The extension of the guarantee was announced after the main stock market had closed. But the move will likely help its main lenders, Allied Irish Banks and particularly Bank of Ireland test debt markets in the coming weeks.
"Now that the uncertainty over short-term corporate deposits and inter-bank funding is cleared up, it allows the Irish banks to proceed with the needed terming out of their wholesale funding," said Stephen Lyons, analyst at Davy Stockbrokers.
Manageable
Irish Prime Minister Brian Cowen insisted the economic situation was manageable. "It is clear that we have to deal with the situation, which we believe is manageable. There has been turbulence generally in the international bond markets for some time and you have seen ebbs and flows in terms of sentiment," he told reporters.
Spreads between German debt and peripheral euro zone states generally widened but the jump was most dramatic for 10-year Irish paper. Investors demanded a 389-basis-point premium over bunds, a new euro lifetime high, and yields rose more than 30 basis points to top 6 percent.
The spike in Irish borrowing costs will make it more costly for Irish banks to refinance this month's debt and wean themselves off a government guarantee of their funding. Analysts said the jump appeared to be an over-reaction, but such an extreme move puts further pressure on Lenihan and the European Commission to put a final price on Anglo's bailout.

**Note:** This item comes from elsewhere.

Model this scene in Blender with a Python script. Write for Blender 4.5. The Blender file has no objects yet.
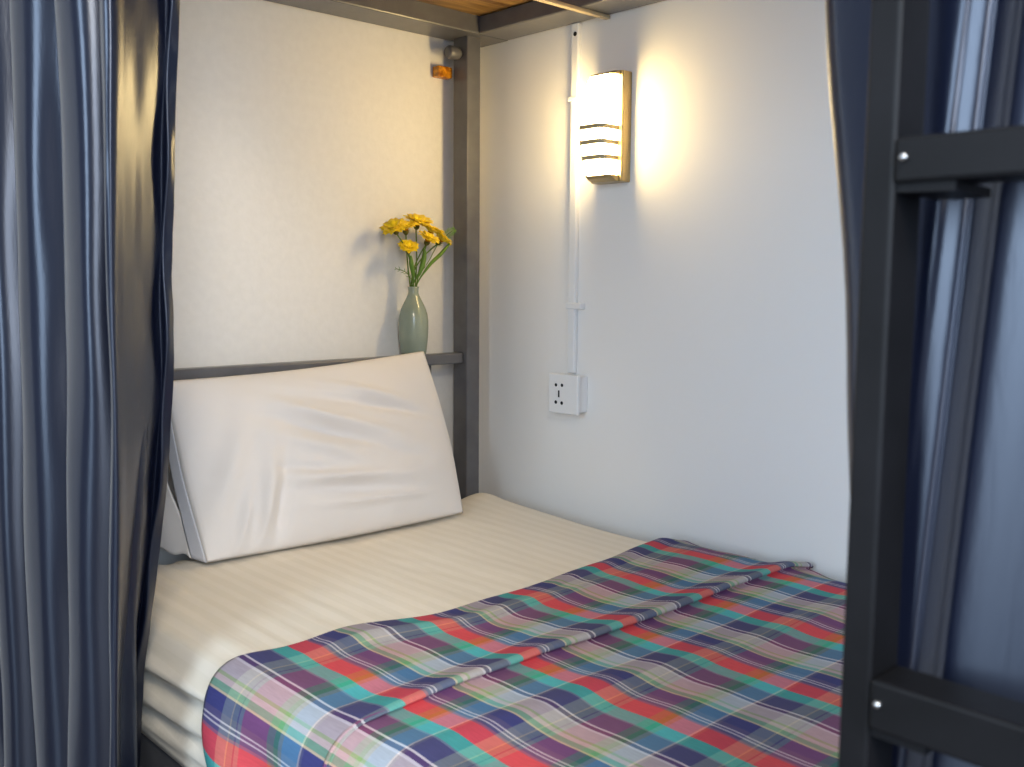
import bpy, bmesh, math, random
from mathutils import Vector, Matrix, noise
random.seed(7)
PI = math.pi
S = bpy.context.scene
COL = S.collection

# ------------------------------------------------------------------ helpers
def lin(c):
    return tuple(((v/255/12.92) if v/255 <= .04045 else ((v/255+.055)/1.055)**2.4) for v in c) + (1,)

def link(name, bm, mat, parent=None, smooth=True, loc=None):
    bmesh.ops.recalc_face_normals(bm, faces=bm.faces[:])
    me = bpy.data.meshes.new(name)
    bm.to_mesh(me); bm.free()
    for p in me.polygons: p.use_smooth = smooth
    o = bpy.data.objects.new(name, me)
    COL.objects.link(o)
    if mat: me.materials.append(mat)
    if parent: o.parent = parent
    if loc: o.location = loc
    return o

def raw(name, verts, faces, mat, parent=None, uvs=None, smooth=True):
    me = bpy.data.meshes.new(name)
    me.from_pydata([tuple(v) for v in verts], [], faces)
    if uvs:
        l = me.uv_layers.new(name='UVMap')
        for lp in me.loops: l.data[lp.index].uv = uvs[lp.vertex_index]
    for p in me.polygons: p.use_smooth = smooth
    me.materials.append(mat)
    o = bpy.data.objects.new(name, me); COL.objects.link(o)
    if parent: o.parent = parent
    return o

def grid(name, nu, nv, fn, mat, parent=None, uvfn=None, closed_u=False):
    vs = []; uv = []
    for j in range(nv+1):
        for i in range(nu+1):
            vs.append(fn(i/nu, j/nv)); uv.append(uvfn(i/nu, j/nv) if uvfn else (i/nu, j/nv))
    fs = []
    for j in range(nv):
        for i in range(nu):
            a = j*(nu+1)+i
            fs.append((a, a+1, a+nu+2, a+nu+1))
    return raw(name, vs, fs, mat, parent, uv)

def box(bm, x0, x1, y0, y1, z0, z1, bev=0.0, seg=2):
    r = bmesh.ops.create_cube(bm, size=1)
    vs = r['verts']
    for v in vs:
        v.co = Vector(((x0+x1)/2+v.co.x*(x1-x0), (y0+y1)/2+v.co.y*(y1-y0), (z0+z1)/2+v.co.z*(z1-z0)))
    if bev:
        es = list({e for v in vs for e in v.link_edges})
        bmesh.ops.bevel(bm, geom=es, offset=bev, segments=seg, affect='EDGES', profile=.5)

def boxo(name, dims, mat, parent=None, bev=.002, seg=2):
    bm = bmesh.new(); box(bm, *dims, bev=bev, seg=seg)
    o = link(name, bm, mat, parent, smooth=False)
    return o

def tube_pts(bm, pts, r, n=8, cap=True):
    pts = [Vector(p) for p in pts]
    rad = r if isinstance(r, (list, tuple)) else [r]*len(pts)
    rings = []
    up0 = None
    for i, p in enumerate(pts):
        d = (pts[min(i+1, len(pts)-1)]-pts[max(i-1, 0)]).normalized()
        if up0 is None:
            up0 = d.orthogonal().normalized()
        a = (up0-d*up0.dot(d)).normalized(); up0 = a
        b = d.cross(a)
        rings.append([bm.verts.new(p+(a*math.cos(2*PI*k/n)+b*math.sin(2*PI*k/n))*rad[i]) for k in range(n)])
    for i in range(len(rings)-1):
        for k in range(n):
            bm.faces.new((rings[i][k], rings[i][(k+1) % n], rings[i+1][(k+1) % n], rings[i+1][k]))
    if cap:
        bm.faces.new(rings[0][::-1]); bm.faces.new(rings[-1])

def lathe(bm, prof, n=40, c=(0, 0, 0), axis='z'):
    rings = []
    for r, z in prof:
        ring = []
        for k in range(n):
            a = 2*PI*k/n
            p = (r*math.cos(a), r*math.sin(a), z)
            if axis == 'x': p = (z, p[0], p[1])
            ring.append(bm.verts.new((p[0]+c[0], p[1]+c[1], p[2]+c[2])))
        rings.append(ring)
    for i in range(len(rings)-1):
        for k in range(n):
            bm.faces.new((rings[i][k], rings[i][(k+1) % n], rings[i+1][(k+1) % n], rings[i+1][k]))
    bm.faces.new(rings[0][::-1]); bm.faces.new(rings[-1])

def thing(name, label, cat, loc=(0, 0, 0), group=None):
    o = bpy.data.objects.new(name, None); COL.objects.link(o)
    o.empty_display_size = .05
    o.location = loc
    o['label'] = label; o['category'] = cat
    if group: o['group'] = group
    return o

def tag(o, label, cat, group=None):
    o['label'] = label; o['category'] = cat
    if group: o['group'] = group
    return o

def child(o, p):
    """parent keeping the world place (things only translate)"""
    o.parent = p
    o.matrix_parent_inverse = Matrix.Translation(-Vector(p.location))
    return o

def sst(a, b, x):
    t = max(0, min(1, (x-a)/(b-a))); return t*t*(3-2*t)

def nz(x, y=0, z=0): return noise.noise(Vector((x, y, z)))

# ------------------------------------------------------------------ materials
def mat(name, col, rough=.5, spec=.5, metal=0, bump=None, sheen=0, coat=0, var=None):
    m = bpy.data.materials.new(name); m.use_nodes = True
    nt = m.node_tree; b = nt.nodes['Principled BSDF']
    b.inputs['Base Color'].default_value = lin(col)
    b.inputs['Roughness'].default_value = rough
    b.inputs['Specular IOR Level'].default_value = spec
    b.inputs['Metallic'].default_value = metal
    if sheen: b.inputs['Sheen Weight'].default_value = sheen
    if coat:
        b.inputs['Coat Weight'].default_value = coat; b.inputs['Coat Roughness'].default_value = .08
    tc = nt.nodes.new('ShaderNodeTexCoord')
    if bump:
        sc, st, dist = bump
        n = nt.nodes.new('ShaderNodeTexNoise'); n.inputs['Scale'].default_value = sc; n.inputs['Detail'].default_value = 4
        nt.links.new(tc.outputs['Object'], n.inputs['Vector'])
        bp = nt.nodes.new('ShaderNodeBump'); bp.inputs['Strength'].default_value = st; bp.inputs['Distance'].default_value = dist
        nt.links.new(n.outputs['Fac'], bp.inputs['Height']); nt.links.new(bp.outputs['Normal'], b.inputs['Normal'])
    if var:
        sc, c2, fac = var
        n = nt.nodes.new('ShaderNodeTexNoise'); n.inputs['Scale'].default_value = sc; n.inputs['Detail'].default_value = 5
        nt.links.new(tc.outputs['Object'], n.inputs['Vector'])
        mx = nt.nodes.new('ShaderNodeMix'); mx.data_type = 'RGBA'
        mx.inputs[6].default_value = lin(col); mx.inputs[7].default_value = lin(c2)
        mr = nt.nodes.new('ShaderNodeMapRange'); mr.inputs[1].default_value = .35; mr.inputs[2].default_value = .65
        mr.inputs[4].default_value = fac
        nt.links.new(n.outputs['Fac'], mr.inputs[0]); nt.links.new(mr.outputs[0], mx.inputs[0])
        nt.links.new(mx.outputs[2], b.inputs['Base Color'])
    return m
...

It looks increasingly likely that the government, conscious of its wafer-thin parliamentary majority, will try to eventually wind down the troubled lender.
Asked about any restructuring of Anglo's debt, Lenihan noted the Sept. 30 expiration of the guarantee on its subordinated debt, and added: "At that stage, it is open to government to review where we go. Already there have been debt management exercises in relation to part of that subordinated debt."
Although Ireland is holding an auction for short-term paper on Thursday, its own funding needs for this year have largely been secured in a series of monthly auctions that give Lenihan some breathing space while he negotiates with Brussels.
"It is certainly important that the Anglo situation is resolved over the balance of the year and on top of that that we have a credible budget on December 7 so that the funding program for next year does not meet difficulties," said Oliver Mangan, chief bond economist at AIB Global Treasury.